The structure and dynamics of the ionic liquid (IL) [EMIM(+)][TFMSI(-)] inside a rutile (110) slit nanopore of width H = 5.2 nm at T = 333 K are studied using classical molecular dynamics (MD) simulations. These results are compared against those obtained in our previous study (N. N. Rajput et al., J. Phys. Chem. C, 2012, 116, 5169-5181) for the same IL inside a slit graphitic nanopore of the same width. Electrostatic and dispersion interactions are present between the IL and the rutile walls, whereas only weaker van der Waals interactions are present between the IL and the graphitic walls. Our results suggest that the strength of the interactions between the pore walls and the IL can significantly affect the structure and dynamics of the confined IL. Layering effects were more pronounced for the IL inside a rutile pore as compared to inside a graphitic pore. The ions near the rutile pore walls had a liquid structure that was significantly different from that of the bulk IL; in contrast, the same ions near graphitic pore walls had a liquid structure that was similar to that of the bulk IL. Cations and anions adopted multiple orientations near the rutile walls, which contrast with the parallel orientations that were uniformly observed for the same ions near graphitic walls. The dynamics of [EMIM(+)][TFMSI(-)] inside a slit rutile pore are significantly slower than those observed inside a slit graphitic pore.

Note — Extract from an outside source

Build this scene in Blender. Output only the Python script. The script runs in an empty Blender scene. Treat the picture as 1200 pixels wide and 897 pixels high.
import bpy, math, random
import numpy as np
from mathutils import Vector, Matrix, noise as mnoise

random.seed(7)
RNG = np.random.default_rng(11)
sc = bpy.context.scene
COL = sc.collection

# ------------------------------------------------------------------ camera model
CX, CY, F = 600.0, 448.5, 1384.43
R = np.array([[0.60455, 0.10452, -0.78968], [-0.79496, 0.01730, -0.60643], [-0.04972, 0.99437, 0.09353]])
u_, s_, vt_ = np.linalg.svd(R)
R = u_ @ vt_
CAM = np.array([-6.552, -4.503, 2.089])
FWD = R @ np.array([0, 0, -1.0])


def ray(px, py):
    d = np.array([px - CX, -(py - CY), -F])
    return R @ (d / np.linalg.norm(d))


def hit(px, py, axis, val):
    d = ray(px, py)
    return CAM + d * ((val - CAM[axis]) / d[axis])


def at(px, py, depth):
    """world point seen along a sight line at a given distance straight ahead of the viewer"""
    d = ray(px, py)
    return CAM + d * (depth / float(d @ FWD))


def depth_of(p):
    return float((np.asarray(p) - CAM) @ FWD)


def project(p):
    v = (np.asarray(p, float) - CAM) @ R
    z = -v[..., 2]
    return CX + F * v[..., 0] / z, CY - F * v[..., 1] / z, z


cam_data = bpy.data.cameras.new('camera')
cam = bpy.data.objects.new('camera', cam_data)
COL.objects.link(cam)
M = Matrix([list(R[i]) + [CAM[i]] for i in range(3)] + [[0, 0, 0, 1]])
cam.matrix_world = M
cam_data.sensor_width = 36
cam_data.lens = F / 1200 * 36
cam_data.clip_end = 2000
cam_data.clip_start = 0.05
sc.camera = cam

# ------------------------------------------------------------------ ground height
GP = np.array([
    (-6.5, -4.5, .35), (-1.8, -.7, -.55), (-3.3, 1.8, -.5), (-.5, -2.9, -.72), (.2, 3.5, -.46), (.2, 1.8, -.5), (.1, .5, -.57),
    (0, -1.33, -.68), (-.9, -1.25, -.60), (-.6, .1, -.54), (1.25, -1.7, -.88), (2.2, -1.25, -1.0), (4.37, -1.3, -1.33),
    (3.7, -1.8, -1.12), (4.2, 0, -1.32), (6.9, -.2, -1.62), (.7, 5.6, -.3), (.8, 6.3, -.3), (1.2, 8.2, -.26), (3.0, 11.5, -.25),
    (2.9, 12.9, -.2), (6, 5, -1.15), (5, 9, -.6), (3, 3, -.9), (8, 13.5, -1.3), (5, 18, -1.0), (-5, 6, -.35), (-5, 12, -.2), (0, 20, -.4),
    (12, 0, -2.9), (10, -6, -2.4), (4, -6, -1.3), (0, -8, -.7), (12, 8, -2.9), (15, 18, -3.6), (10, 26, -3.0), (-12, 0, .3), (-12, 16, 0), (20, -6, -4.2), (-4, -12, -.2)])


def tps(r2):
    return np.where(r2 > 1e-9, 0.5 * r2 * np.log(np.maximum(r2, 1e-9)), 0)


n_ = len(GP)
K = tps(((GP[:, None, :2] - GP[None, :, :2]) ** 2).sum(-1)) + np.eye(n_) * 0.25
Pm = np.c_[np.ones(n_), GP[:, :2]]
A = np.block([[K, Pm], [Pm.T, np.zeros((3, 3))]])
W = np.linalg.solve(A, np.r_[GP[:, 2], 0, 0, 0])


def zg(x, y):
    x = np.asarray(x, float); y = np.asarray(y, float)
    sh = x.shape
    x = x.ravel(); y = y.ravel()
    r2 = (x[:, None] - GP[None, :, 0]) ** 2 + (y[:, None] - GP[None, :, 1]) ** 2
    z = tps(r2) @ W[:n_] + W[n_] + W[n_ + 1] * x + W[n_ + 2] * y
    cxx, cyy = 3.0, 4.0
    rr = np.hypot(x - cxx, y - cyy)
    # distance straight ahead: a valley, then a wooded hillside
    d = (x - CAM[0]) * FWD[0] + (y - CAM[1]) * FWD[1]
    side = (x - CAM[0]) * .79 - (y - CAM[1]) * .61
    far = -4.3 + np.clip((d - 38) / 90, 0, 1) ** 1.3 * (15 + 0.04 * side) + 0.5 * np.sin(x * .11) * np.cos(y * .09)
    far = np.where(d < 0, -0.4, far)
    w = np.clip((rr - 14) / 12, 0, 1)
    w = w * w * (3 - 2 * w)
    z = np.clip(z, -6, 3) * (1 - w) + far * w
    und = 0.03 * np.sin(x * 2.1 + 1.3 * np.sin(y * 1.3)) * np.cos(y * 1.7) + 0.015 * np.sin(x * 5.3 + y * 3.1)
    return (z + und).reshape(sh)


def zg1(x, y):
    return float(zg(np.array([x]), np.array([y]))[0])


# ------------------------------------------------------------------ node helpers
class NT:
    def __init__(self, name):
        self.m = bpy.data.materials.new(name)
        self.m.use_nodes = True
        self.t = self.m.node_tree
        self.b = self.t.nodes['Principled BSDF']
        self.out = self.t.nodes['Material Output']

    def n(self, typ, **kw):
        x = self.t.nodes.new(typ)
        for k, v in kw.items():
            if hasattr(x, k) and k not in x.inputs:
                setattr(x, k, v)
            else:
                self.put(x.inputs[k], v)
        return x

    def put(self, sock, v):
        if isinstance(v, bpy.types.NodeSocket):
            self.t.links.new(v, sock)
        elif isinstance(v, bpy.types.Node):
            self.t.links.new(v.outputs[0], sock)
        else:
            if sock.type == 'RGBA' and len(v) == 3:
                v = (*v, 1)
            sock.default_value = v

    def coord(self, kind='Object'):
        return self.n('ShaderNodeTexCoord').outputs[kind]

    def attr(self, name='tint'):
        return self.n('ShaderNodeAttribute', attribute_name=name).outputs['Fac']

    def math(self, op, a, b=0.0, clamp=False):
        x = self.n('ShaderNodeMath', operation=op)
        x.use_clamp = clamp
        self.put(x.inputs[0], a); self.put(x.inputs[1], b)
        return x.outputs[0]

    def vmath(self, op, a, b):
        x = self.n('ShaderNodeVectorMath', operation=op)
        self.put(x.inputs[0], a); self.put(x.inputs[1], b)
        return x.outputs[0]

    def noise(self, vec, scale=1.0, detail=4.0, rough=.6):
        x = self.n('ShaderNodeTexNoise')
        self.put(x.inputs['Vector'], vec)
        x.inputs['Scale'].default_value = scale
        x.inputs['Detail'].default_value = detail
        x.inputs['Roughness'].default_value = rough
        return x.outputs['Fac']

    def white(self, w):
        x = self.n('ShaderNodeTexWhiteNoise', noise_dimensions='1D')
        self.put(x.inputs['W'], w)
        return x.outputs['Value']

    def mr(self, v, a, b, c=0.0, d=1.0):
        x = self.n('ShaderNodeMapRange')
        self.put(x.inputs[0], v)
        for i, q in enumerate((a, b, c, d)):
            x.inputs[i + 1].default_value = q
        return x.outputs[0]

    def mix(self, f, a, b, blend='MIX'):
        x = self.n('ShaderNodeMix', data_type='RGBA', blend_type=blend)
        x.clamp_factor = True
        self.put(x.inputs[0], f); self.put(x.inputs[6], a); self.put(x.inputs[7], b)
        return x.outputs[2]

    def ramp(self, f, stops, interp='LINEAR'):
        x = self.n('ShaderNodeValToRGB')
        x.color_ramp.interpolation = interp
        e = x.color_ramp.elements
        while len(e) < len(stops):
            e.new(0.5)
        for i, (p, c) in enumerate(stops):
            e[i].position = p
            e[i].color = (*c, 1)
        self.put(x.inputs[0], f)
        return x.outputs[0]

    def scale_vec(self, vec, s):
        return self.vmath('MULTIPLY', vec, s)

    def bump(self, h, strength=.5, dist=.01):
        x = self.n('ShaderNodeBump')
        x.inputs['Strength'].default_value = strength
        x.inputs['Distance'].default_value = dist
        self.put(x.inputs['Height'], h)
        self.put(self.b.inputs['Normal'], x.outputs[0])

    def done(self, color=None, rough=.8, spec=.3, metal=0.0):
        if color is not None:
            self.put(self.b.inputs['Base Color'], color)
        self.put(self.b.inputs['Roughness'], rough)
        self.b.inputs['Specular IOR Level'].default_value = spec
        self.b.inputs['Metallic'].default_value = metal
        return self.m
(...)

Near the rutile walls, the dynamics of the ions were about an order of magnitude slower than those of ions near graphitic walls. The ions in the center of a rutile pore exhibit enhanced mobilities, but still about 2-4 times slower than those observed for ions in the center of a graphitic pore. The effects of variations in the amount of IL on the dynamics were very marked inside a rutile pore, with reductions of up to 4 times in the mobilities of the ions in the different regions of the pore; in contrast, pore loading seems to cause smaller variations in the dynamics of ILs inside a graphitic slit nanopore.